ブロックトレードは悪役なのか
一連の報道によると、中国のハイテク企業や米国のメディア大手の株式が大量に売られた同ブロック取引の背後には、アルケゴス・キャピタル・マネジメント(いわゆるヘッジファンド)の存在が囁かれており、同社を顧客とし、プライム・ブローカレッジサービスを提供している野村HDは、約20億ドル(約2200億円)相当の損害が生じる可能性があると発表し、昨日の株価は16%を超える下落となりました。
本日もクレディスイスがアルケゴスに関連して30億ドル規模の損失を見込む、
という報道がなされております。
マージンコール(信用取引における追証とお考えになったら分かりやすいでしょう)を受けてアルケゴスがポジションを清算せねばならず、その清算売りを証券各社がブロックトレードという手法を使って市場で執行したまでですから、悪役はブロックトレードそのものではなく、あくまでもアルケゴスの運用失敗、という解釈が、本日の市場ではコンセンサスになりつつあるようです。
日本の市場は、昨日が3月末の権利付き最終売買日でしたので、分割絡みの売買、配当権利取りの売買、4月からの合併等に絡んだ売買、さらにはそうした動きのボラティリティを狙おうという売買が複雑に絡み合い、銘柄によっては荒い動きになったものも散見されます。
しかしながら、「理由がわかっている売買」、もしくは、「理由が推察できる騰落」は、「理由がわからない売買」や「理由が推察できない騰落」に比べれば、投資行動上さほどのリスク要因ではありません。
もちろん「不安心理」という「強敵」とは戦わねばなりませんが、「突発的イベント」に絡んだ売買や騰落は、「市場ファンダメンタル」とは別物であるケースが多いと言えます。
ただし、ヘッジファンドの破綻がその後の金融市場に与える影響は、決して小さくはありません。
こうした動きが連鎖しない限り過度の心配は無用ですが、米国はじめ、市場関係者の間で緊張感が増しているのは、今回の一件が火種となって、あらぬ所に「飛び火」しないかどうかについて身構えているから、と言えましょう。
昨日は前述のような要因から、東京市場でも、大引け後に大きめの立会外・市場外取引を利用したブロックトレードが散見されました。
ビーネックスG(2154)、日立キャピタル(8586、3/30付で上場廃止)は、それぞれ夢真HD、三菱UFJリースとの合併を控えた売買と推察できますが、そこへ個人投資家が小額投資で立ち向かったり、追従したりする事は避けていただきたいと存じます。

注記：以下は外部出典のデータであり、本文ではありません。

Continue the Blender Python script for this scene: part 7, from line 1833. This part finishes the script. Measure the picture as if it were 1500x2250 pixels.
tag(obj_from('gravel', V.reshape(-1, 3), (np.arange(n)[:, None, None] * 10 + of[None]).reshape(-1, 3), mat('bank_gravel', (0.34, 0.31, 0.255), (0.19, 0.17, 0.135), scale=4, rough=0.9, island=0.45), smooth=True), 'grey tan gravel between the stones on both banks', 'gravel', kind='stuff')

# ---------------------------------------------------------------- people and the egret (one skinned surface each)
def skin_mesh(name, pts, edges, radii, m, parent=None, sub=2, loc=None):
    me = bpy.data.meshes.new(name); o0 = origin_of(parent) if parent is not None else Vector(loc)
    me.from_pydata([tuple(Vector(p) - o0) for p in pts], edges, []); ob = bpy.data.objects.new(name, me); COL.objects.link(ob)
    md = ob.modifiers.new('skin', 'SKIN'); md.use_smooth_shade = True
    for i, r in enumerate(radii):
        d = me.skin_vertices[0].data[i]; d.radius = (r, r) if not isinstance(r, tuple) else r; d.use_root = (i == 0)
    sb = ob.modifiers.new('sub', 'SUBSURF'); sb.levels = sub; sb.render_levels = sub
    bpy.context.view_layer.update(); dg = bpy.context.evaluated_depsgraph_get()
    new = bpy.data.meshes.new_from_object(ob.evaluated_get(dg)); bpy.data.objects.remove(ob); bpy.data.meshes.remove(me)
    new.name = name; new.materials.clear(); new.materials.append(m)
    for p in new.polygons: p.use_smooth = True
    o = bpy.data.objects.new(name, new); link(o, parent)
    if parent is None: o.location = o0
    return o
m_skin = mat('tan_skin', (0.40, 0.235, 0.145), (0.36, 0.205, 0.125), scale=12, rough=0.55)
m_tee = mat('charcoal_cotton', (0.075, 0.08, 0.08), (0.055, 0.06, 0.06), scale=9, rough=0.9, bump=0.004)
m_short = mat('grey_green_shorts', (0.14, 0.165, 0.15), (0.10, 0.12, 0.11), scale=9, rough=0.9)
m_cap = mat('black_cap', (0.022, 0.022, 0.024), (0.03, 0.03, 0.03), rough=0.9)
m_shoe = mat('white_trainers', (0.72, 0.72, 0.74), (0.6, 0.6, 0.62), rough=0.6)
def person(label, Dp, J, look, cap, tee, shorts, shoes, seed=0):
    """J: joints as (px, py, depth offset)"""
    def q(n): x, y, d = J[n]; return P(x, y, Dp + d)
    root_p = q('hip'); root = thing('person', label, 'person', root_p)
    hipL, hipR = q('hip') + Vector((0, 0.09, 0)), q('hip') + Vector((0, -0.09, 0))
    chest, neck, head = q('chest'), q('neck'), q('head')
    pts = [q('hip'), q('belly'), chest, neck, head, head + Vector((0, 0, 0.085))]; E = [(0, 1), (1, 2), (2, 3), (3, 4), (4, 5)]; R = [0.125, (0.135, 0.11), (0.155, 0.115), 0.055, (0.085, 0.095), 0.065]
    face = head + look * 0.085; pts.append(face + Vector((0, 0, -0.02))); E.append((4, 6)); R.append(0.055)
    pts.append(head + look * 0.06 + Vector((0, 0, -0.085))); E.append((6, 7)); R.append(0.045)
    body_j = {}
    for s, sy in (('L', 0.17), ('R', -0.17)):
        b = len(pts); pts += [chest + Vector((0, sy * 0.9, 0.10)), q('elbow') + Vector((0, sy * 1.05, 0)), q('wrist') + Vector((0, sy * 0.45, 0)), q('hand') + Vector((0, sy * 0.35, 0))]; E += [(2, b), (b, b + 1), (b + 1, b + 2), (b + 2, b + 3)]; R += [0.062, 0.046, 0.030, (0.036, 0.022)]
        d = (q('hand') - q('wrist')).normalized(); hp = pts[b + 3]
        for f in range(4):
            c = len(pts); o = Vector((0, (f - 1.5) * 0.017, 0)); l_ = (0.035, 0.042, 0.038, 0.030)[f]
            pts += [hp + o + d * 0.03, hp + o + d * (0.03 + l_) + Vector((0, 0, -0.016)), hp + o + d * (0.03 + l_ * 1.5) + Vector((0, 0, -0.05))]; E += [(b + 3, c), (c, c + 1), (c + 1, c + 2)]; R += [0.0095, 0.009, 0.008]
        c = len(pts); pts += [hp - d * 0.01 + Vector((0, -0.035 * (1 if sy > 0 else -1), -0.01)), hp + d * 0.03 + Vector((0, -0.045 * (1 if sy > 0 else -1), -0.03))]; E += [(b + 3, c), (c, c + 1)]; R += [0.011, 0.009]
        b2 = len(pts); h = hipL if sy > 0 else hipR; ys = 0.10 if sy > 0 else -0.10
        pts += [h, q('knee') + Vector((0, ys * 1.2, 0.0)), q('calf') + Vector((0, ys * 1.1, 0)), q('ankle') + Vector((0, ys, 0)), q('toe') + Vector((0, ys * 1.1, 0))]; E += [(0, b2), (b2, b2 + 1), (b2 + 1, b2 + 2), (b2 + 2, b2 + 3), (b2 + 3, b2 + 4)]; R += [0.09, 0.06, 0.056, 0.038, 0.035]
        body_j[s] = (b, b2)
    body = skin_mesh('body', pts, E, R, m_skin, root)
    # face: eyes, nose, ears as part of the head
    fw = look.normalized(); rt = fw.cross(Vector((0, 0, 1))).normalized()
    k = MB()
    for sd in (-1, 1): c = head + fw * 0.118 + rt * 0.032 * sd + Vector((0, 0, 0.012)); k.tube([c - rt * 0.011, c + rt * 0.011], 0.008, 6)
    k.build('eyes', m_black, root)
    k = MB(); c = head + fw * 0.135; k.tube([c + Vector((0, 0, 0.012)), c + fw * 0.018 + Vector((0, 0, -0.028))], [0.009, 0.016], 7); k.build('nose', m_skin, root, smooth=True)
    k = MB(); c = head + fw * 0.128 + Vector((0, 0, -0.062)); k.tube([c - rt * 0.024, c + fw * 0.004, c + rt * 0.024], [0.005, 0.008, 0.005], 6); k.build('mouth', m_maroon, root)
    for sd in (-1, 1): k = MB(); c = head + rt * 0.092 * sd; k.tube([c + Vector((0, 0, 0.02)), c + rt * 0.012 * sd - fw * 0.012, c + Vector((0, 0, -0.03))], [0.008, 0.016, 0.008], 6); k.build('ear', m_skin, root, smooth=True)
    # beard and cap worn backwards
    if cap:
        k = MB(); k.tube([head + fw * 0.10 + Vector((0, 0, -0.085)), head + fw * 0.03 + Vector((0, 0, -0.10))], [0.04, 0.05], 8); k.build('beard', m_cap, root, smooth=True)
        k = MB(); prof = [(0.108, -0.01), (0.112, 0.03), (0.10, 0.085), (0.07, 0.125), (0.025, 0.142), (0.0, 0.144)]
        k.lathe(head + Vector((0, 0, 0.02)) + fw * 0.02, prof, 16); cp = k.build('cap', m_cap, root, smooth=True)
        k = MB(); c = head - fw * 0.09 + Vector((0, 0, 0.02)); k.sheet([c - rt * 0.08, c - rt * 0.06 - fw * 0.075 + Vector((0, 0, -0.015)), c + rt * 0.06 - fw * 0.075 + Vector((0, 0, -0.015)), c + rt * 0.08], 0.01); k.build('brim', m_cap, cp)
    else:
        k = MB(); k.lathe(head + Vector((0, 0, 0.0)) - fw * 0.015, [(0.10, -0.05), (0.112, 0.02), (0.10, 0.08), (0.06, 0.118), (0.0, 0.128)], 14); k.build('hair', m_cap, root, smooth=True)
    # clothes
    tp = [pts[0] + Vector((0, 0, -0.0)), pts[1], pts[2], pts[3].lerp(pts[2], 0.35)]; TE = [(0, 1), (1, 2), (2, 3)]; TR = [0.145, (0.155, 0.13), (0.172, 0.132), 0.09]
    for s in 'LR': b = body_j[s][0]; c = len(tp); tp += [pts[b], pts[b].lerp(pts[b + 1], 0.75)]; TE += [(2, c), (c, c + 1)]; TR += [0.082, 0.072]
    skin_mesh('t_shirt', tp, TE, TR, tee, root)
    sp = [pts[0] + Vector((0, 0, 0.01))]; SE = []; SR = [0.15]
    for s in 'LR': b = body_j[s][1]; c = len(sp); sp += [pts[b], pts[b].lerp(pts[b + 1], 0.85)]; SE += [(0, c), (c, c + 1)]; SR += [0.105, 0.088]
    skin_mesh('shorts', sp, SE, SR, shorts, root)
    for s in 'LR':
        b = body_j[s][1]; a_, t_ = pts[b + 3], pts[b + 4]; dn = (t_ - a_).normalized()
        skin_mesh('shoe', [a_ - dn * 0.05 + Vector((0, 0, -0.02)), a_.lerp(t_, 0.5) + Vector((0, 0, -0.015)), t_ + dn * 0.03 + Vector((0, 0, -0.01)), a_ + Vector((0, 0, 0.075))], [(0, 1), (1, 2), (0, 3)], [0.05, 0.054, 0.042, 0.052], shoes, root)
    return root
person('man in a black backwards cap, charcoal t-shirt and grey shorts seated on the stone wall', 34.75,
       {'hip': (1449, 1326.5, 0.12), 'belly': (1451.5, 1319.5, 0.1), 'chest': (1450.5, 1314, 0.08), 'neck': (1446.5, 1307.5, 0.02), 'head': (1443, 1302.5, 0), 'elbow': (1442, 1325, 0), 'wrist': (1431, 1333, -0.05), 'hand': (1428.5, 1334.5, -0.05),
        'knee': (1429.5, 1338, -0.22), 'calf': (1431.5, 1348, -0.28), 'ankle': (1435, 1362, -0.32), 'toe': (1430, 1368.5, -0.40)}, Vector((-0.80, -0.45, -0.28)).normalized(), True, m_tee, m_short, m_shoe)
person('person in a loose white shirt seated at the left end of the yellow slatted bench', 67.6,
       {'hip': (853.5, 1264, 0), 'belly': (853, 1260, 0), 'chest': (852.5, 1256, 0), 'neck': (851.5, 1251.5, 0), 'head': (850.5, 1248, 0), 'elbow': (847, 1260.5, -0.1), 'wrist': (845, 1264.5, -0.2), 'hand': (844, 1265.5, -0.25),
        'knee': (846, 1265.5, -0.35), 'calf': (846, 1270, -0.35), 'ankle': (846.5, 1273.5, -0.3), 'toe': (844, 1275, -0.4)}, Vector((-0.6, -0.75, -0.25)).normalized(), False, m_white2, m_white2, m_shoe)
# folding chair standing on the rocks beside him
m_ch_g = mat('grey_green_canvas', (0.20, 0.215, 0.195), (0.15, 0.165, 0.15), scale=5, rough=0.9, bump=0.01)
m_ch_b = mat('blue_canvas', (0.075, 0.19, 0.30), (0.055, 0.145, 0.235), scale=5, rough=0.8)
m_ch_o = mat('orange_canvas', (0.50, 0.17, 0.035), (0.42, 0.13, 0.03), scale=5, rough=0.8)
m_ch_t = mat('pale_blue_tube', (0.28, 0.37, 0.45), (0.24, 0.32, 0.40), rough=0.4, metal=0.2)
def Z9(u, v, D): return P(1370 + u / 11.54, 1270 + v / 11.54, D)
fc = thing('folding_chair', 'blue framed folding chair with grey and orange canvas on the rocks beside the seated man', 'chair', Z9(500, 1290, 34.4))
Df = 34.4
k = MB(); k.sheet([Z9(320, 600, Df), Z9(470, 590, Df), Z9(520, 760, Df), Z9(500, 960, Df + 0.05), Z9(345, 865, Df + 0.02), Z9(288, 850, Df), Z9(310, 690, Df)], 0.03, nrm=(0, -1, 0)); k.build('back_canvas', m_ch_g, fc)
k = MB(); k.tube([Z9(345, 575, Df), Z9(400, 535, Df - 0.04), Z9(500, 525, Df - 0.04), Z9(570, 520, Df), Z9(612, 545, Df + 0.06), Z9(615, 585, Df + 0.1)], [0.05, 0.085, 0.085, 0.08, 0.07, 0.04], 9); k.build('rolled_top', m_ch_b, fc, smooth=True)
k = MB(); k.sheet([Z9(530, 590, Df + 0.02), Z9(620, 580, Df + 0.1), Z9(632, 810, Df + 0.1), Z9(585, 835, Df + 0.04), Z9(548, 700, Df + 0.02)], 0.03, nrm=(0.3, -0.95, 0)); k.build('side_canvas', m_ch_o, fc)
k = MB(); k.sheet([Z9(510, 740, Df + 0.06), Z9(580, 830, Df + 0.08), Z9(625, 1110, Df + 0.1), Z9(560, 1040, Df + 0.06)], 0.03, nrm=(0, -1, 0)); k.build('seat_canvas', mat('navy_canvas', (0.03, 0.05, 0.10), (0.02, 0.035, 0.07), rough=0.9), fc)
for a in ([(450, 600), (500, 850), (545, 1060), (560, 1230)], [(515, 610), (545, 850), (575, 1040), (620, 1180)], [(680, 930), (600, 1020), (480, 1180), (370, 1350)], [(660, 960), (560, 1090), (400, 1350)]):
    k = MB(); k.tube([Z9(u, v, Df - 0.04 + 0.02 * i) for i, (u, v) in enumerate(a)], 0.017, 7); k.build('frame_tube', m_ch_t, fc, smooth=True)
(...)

イベントドリブン、もしくはインデックスイベント狙いという投資戦略は、あくまでも多額の資産を運用する機関投資家向けの手法であり、それらを知識として知っておく事は個人投資家の投資行動にもプラスではあるものの、知っているからこそ疑心暗鬼になってしまったり、先回りをしようとして損失を出してしまったりすれば、知っている情報も単なる「ノイズ」にしかなり得ません。
あくまでも、個人投資家の皆様おひとりおひとりの「身の丈に合った」投資行動を心がけてまいりましょう。
追記:それでも村田製(6981)の売りキメと見られる20万株の引け後クロス、それを受けてなのか本日100円を超える下落となっている点は気になりますが。。。